Comme tous les chefs d’œuvre, How to Be Ever Happy parle de vie et de mort, qui ne sont que les deux faces d’une même pièce jetée dans le néant.
Avec « Moutaintops », les Danois nous font redécouvrir la puissance originelle de l’émerveillement. Le mouvement créateur de cette ballade pop psychédélique rend l’auditeur à son tour créateur de la beauté qui l’a inspirée. Il s’agit de s’élever, de prendre du recul. « Magic Clouds » nous présentait la magie comme voie sacrée, le reste de l’album démontre que le salut est immanent et doit s’extraire des forces naturelles de ce monde.
Les deux bijoux que sont « Scroll Down » et « Go Out in Joy » sont clairvoyants de mélancolie et prodigues de grâce. Ils synthétisent l’essence de cet album en nous apprenant que le bonheur passe peut-être par la souffrance et inversement. Les lignes mélodiques qui scintillent à nos oreilles portent en elles la dynamique de leur propre anéantissement. Chaque aspérité de guitare électrique est une liberté arbitraire prise à la face du Ciel.
Certains morceaux n’ont rien à envier aux plus belles pièces des Beatles de la période Rubber Soul et Revolver, dont l’influence se ressent. Le génie de Ray Manzarek est également ressuscité à travers cet orgue limpide. Le folk-rock des Byrds et le mélodisme festif des Beach Boys ne sont pas loin non plus. Beaucoup d’influence sixties donc, mais on sent tout de même que les moulinettes de l’indie rock et du rock psyché contemporain (postérieur au Brian Jonestown Massacre) sont passées par là. La guitare acoustique, sereine et étonnamment affirmative ici ou là, rappelle ainsi parfois les toutes aussi belles créations d’un groupe de la décennie antérieure qui se situe dans une veine similaire (si ce n’est un peu moins psyché) : les Belges de Girls in Hawaii.
La flûte, instrument des évadés aventureux, occupe une place de choix dans la palette instrumentale du quintette. Elle est rassérénante et fluide. Le xylophone fait jaillir quelques tonalités cristallines de ce monde florissant. Les oiseaux de « Scurvy » le peuplent mais qu’en feront les humains ? La gravité, au sens physique et métaphysique, est annoncée sur les hauts plateaux de « Shine Away » et se concrétisera dans le caverneux « Figure It Out ». L’ascension de la montagne fait entrevoir des fleurs, des vivants et des larmes.
Point n’est besoin de faire autre chose que rêver pour se laisser étourdir. La clé des champs est la clé des âmes. L’innocence de « Snag » et de « This Time », le premier étant salvateur et le second un peu plus carnavalesque, offrent de courts répits dans cette échappée. Halasan Bazar ménage son monde. Lorsqu’il fait mine de se la jouer Nick Drake, il est tel le Pink Floyd de « Pigs on the Wing » : méfiez-vous des nuages trop clairs.

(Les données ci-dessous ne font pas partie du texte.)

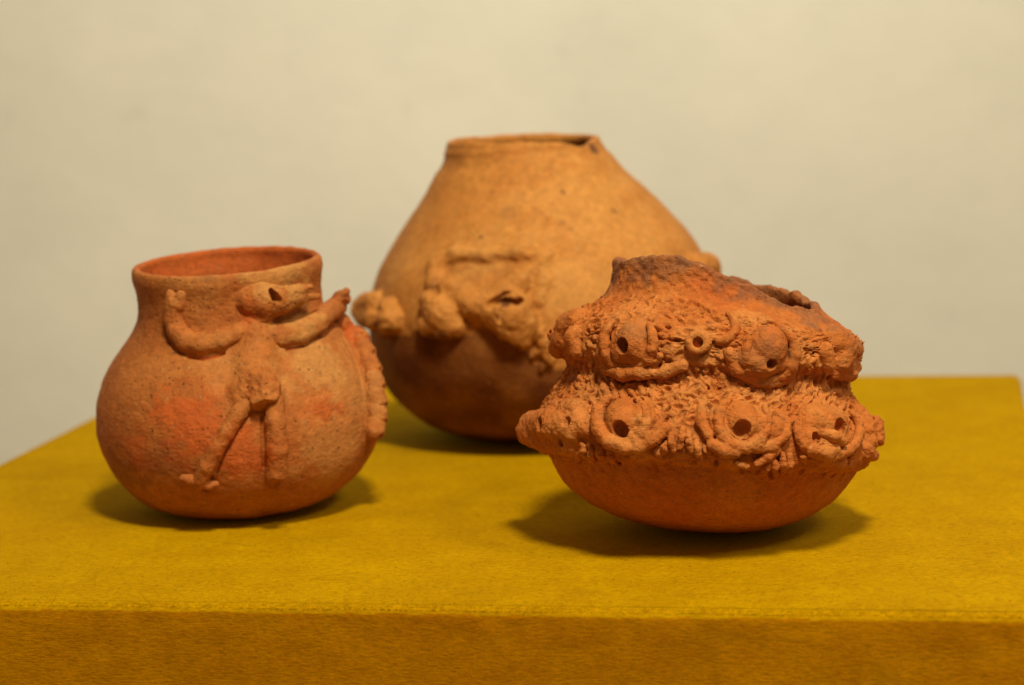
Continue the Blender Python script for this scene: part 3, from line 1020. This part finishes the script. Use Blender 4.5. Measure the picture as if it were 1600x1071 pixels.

La rythmique tantôt sautillante tantôt enlevée fait la part belle aux suspensions. La basse vrombit quand la batterie s’efface derrière les percussions. Là-dessus, vous en aurez de toutes les couleurs. Le groupe ne se contente pas de taper du tambourin et de secouer les maracas mais va jusqu’à réhabiliter les castagnettes : désuétude assumée et prodigieusement efficace.
Le break instrumental de « Tin Foiled » a quelque chose d’enivrant. Les chœurs ont un caractère féérique. Contrairement à ce que leur nom semble indiquer, ces Nordiques aux influences éclectiques ne sont pas là pour semer le chaos. Ils sont plutôt là pour créer du sens et distiller de la joie en rassemblant les pièces éparpillées en chemin. « On est juste pauvres et un peu philosophes, mais au fond, on est des gens très heureux », confie leur leader Fredrik Eckhoff.
Tout la face A est exceptionnelle. L’album serait un chef d’œuvre absolu si la face B parvenait à maintenir le niveau. Un esprit tatillon pointera quelques longueurs, quelques ficelles qui semblent avoir été déjà tirées, mais ce sont aussi ces imperfections qui font le charme des premiers albums. Car oui, Halasan Bazar fait partie de ces groupes qui font mouche du premier coup. Ils atteindront d’ailleurs un autre sommet en 2017 avec Burns.